Des araignées plus venimeuses
Les liens tissés dans le premier film entre Miles, Gwen et Peter B. Parker en font un trio terriblement attachant, mais vont être mis à mal par l’arrivée de nouveaux Spider. Spider-Man 2099, à la détermination aussi froide que le sang coulant dans ses veines vampiriques, fait presque figure de dictateur du Spider-Verse.
Ayant rallié nombre d’alter ego à sa cause, luttant contre les risques pour le canevas temporel à tout prix, il ne veut rien concéder à son combat, refusant toute forme d’empathie. Sur une note plus légère, Spider Punk assure le show, son attitude contestataire outrancière apportant la fraîcheur nécessaire pour rendre l’atmosphère globale moins pesante.
Pour terminer ce voyage dans le multivers arachnide, on évoquera deux ou trois légers écueils dans cette suite.
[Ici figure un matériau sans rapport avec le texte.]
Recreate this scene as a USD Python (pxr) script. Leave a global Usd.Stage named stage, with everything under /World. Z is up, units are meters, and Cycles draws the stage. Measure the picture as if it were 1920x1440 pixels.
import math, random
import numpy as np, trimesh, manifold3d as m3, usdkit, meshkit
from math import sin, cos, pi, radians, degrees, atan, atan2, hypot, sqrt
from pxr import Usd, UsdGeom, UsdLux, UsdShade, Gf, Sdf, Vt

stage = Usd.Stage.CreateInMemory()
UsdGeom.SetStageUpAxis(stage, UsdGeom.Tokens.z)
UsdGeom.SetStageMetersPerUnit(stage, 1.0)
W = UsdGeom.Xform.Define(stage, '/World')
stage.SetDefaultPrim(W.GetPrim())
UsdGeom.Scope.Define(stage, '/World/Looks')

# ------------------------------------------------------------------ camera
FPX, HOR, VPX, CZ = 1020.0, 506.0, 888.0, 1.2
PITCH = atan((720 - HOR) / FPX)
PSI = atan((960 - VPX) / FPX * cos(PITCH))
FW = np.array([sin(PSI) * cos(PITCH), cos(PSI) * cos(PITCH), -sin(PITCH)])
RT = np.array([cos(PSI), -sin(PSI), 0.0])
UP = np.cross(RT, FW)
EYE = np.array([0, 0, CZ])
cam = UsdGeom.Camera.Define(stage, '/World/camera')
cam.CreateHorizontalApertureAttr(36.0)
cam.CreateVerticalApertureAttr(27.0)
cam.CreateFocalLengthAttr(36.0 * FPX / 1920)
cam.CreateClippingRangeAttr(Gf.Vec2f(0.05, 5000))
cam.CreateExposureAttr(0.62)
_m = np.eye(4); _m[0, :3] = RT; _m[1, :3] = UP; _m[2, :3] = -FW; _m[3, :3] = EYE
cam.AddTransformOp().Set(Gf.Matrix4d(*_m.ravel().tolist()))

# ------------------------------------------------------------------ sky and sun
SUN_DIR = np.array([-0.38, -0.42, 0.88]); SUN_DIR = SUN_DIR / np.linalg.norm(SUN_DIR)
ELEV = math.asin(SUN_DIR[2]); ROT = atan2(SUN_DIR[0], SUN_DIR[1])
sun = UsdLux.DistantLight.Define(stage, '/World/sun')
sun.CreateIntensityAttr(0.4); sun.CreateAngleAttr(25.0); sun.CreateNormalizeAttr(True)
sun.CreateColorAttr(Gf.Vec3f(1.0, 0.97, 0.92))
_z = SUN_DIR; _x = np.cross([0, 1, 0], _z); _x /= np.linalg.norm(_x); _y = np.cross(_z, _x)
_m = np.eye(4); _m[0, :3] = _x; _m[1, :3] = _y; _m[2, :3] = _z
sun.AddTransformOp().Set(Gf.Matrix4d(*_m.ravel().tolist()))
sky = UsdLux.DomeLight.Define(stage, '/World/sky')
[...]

Si elle peut s’ouvrir à des spectateurs n’ayant pas vu le premier film, elle reste plus dense et moins digeste avec ses nombreux guests pour les non-initiés, sans toutefois que cela ne constitue un frein au plaisir. De même, quelques longueurs émaillent sans doute les quelque 140 minutes du récit, mais permettent aussi de souffler un peu dans cette escalade dramatique frénétique.
Et, sans surprise, l’assurance d’un troisième volet risquait fort de voir ce second se conclure sur un cliffhanger, qui rendra l’attente insupportable. Une impatience qui résonne comme un gage de la réussite absolue de celui qui a su faire de son prédécesseur une sorte de brouillon de luxe. Pris dans la toile de cette suite géniale, on attendra le 29 mars 2024 pour découvrir Spider-Man: Beyond The Spider-Verse, en espérant être encore plus ébahis.